Mais autour de lui règne une inquiétude. Tant de chefs-d'oeuvre dont on se souvient, tant de chefs-d'oeuvre qu'on espère, sans savoir au juste de quoi ils seront faits font   hésiter l'orientation des esprits. Nous avons subi beaucoup de lois artistiques vite brisées. Ceux pour qui je suis déjâ un très ancien aîné, fidèle à ses vieilles fois mais incliné vers leurs jeunes espoirs, n'ont pas encore, malgré les noms d'écoles, dont ils essayèrent de préciser leurs aspirations, trouvé la formule générale d'un art où, sans ressemblance de personnalités, se grouperaient de sûrs efforts vers un commun idéal. Presque tous ont du talent parmi ceux qui viennent ; mais, puisque aucun d'eux, jusqu'à présent, révélé le génie qui a le droit d'être seul, comment ne se sont-ils pas encore joints dans la parfaite réalisation d'un ensemble d'oeuvres qui marquerait une date en l'histoire littéraire des âges français ? N'importe ! ils travaillent, ils cherchent, ils veulent. Ils sont de la vie, ils sont de la force, ils sont de la tentative acharnée. Le plus souvent, je ne les flatte guère, et l'estime que quelques- uns veulent bien avoir pour moi est peut- être due justement à mon choix de ne les louer que quand je les juge dignes d'éloges.

Mais enfin, c'est d'eux seuls que l'on peut attendre, puisqu'ils sont les nouveaux, l'imprévu, peut-être sublime ! Ils sont la veille d'on ne sait quel jour ; je ne pense pas que la nouvelle clarté de France soit destinée à s'éteindre avant midi.

Donc, nos théâtres d'art ont pour premier, sinon pour unique devoir, d'offrir à la jeune génération que nous voyons éclore, et que sans doute nous verrons s'épanouir, l'occasion de provoquer et de vaincre le public, ce monstre docile.

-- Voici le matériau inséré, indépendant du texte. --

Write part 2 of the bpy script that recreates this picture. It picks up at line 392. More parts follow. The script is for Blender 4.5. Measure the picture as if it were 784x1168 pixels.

Car il est docile à la Beauté le public ! Ne doutons jamais de la foule ! Odi pro fanum vulgus, c'est bien le mot du médiocre poète qu'était Horace, ni Pindare ni Hugo n'eurent peur de la multitude. La Beauté poétique et le Peuple, c'est la soeur et le frère, pas du même lit ; l'une, fille de l'esprit, rare, s'est trop longtemps isolée en de splendides et lointains mystères ; l'autre, fils de l'instinct, innombrable, trop souvent a grouillé vers l'égout des villes ou dans le ruisseau des champs. L'une est divine ; l'autre est formidable, grossier parfois. Mais chante l'épithalame de quelque universel inspiré,la sœur et le frère se reconnaissent, se sourient, s'embrassent : et c'est le devoir de nous tous, les poètes, critiques, directeurs de théâtre aussi, de préparer leurs belles noces sublimement incestueuses.